Southern Virginia Development Program
Halifax Heritage Project
Projects that highlight a region's history and heritage promote educational excellence, support economic development, and promote local tourism. They provide strong reasons to protect the region’s cultural and natural resources. They can create a sense of place and civic pride. They can help communities to build a strong citizen base that is active and engaged in the life of the area. When the humanities do this sort of work they contribute to community development.
VFH would like to help communities to secure the necessary funds and expertise to make use of the humanities in this way, as a way of fulfilling its mandate to serve the people of Virginia by promoting the humanities. In the county of Halifax, Virginia VFH will undertake a carefully monitored program of funding and development, testing whether and how it is possible to bring several projects to bear in a community to create a 'critical mass' of humanities projects that help to move a community forward economically and culturally. It is developing the research expertise and the programming to conduct a pilot project that brings many resources – federal, state, local, and corporate – to bear on a community’s overall goals for cultural life and economic development.
A Sense of Place
A sense of "who we are" and "what we have" are two keys central to attractive, vibrant communities. They come from facts about the past, about the roots of now in the hopes of then. They come from appreciation of local natural and human resources, from waterways and farms to music and food. Each of these has a local flair and twist that people who live there love, and that people who come from away love to experience.
Every community has a history, and music, art, work, stories, and traditions that make it unique and sustain its people. Sometimes these histories have painful chapters that distort the community today. Sometimes traditions become outmoded or unproductive. The facing of such historical periods and the reworking of traditions to serve the present are also part of creating place, pride, and productivity.
People who take time to understand their past, reflect on the virtues of where they live, and assess what traditions they wish to pass on can create true communities, places that are in short supply in the world today.
Then they can present their true communities to the world, and easily develop many ways to carry on community traditions, from museums to historical plays and books to stories and music. In this way, they can become magnets for new but careful growth, retain their populations, and survive the ups and downs of the global economy. This is the model of the "humanities in local development."
Humanities Venture Capital
Communities need little financial or professional support to honor the past, understand the present, and carry on their traditions. These are part of community life, and people do them every day. But they do need financial support – and sometimes professional expertise – to document their history, rediscover those pieces that have been lost, interpret how their own history interweaves with the larger history of America and the world, and then present their community to the world that comes to visit it. This is not inexpensive, but it is synergistic; different projects can feed on and then promote one another, and soon an energy can build that carries the community into new areas of work and new grant possibilities. What is needed is money at the beginning that can get several projects involving different community groups engaged at once. This is "humanities venture capital" – funding concentrated in one community that allows that community to reach the takeoff point in the development of its cultural resources.

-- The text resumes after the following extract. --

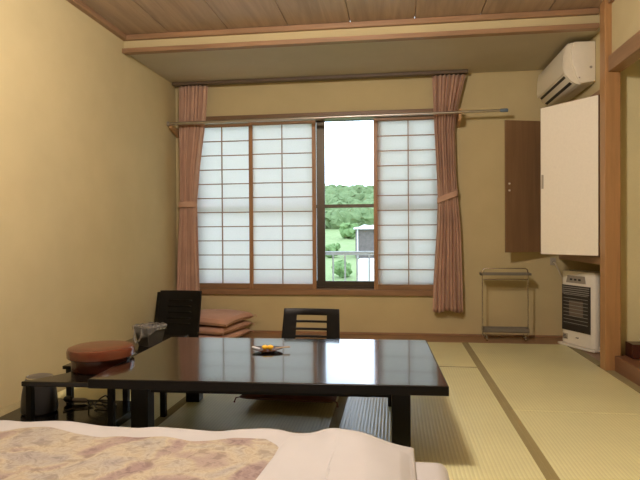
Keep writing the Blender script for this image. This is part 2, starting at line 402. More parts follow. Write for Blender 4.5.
# ------------------------------------------------------------------ curtains
def curtain(tab, zt, zb, yc, label, tiez, side):
    """tab: (z, x_left, x_right) from the bottom up"""
    t = thing('curtain', label, 'curtain', ((tab[0][1] + tab[0][2]) / 2, yc, zb), 0, 'curtains at the window')
    L = [(a, b) for a, b, c in tab]; Rr = [(a, c) for a, b, c in tab]
    def f(u, v):
        z = zb + (zt - zb) * v; xl = lerp_tab(L, z); xr = lerp_tab(Rr, z)
        a = .026 * min(1, abs(z - tiez) / .35 + .45); 
        ph = u * 7.5 * 2 * math.pi + .5 * math.sin(z * 2.3)
        bul = .02 * math.sin(u * math.pi)
        hem = -.012 * math.sin(u * 9) * max(0, 1 - v * 14)
        return (xl + (xr - xl) * (u + .012 * math.sin(ph * 2 + 1)), yc - bul + a * math.sin(ph) + .007 * math.sin(ph * 2.37 + z * 3), z + hem)
    m = MB(); m.grid(f, 110, 60); c = obj('drape', m, M['curtain'], t, True, True); solid(c, .004)
    xl, xr = lerp_tab(L, tiez) - .002, lerp_tab(Rr, tiez) + .003
    pts = []
    b = MB(); n = 36; rings = []
    for k in range(n):
        a = 2 * math.pi * k / n; x = (xl + xr) / 2 + (xr - xl) / 2 * math.cos(a); y = yc - .012 + .043 * math.sin(a)
        dz = side * .035 * math.cos(a)
        rings.append([b.bm.verts.new((x, y, tiez + dz + q)) for q in (-.027, -.022, .022, .027)])
    for k in range(n):
        for q in range(3): b.bm.faces.new((rings[k][q], rings[(k + 1) % n][q], rings[(k + 1) % n][q + 1], rings[k][q + 1]))
    o = obj('tieback', b, M['tie'], t, True, True); solid(o, .006)
    return t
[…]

VFH sees this way of working as a new way of bringing the humanities to bear on the process of local development. We would like to help Halifax bring the humanities into their local development efforts by:
- working with the county to find new sources of funding;
- searching out whatever resources are needed to take advantage of those funding sources, and
- securing a cohesive package of grants for the area that would promote a developing public and community identity.
Halifax is a history place; it is rich in the past which still feels connected to the present there. It is rich in an architectural heritage that has been destroyed elsewhere. It is rich in rivers and natural resources. It is rich in the stories of people who have overcome great odds to live there and thrive. Most important, it is rich in people who care about it. More funds will allow citizens of Halifax County to make this clear to themselves and to those who come to visit and perhaps to stay.
As we move forward with projects in Halifax, we will keep track of a variety of indicators of success: local involvement; attendance at events; funds raised; programs conducted, and overall citizen and participant satisfaction. We hope that this process, carefully documented by Research and Education, will give us a method that might serve as a starting point for work in other parts of the Commonwealth.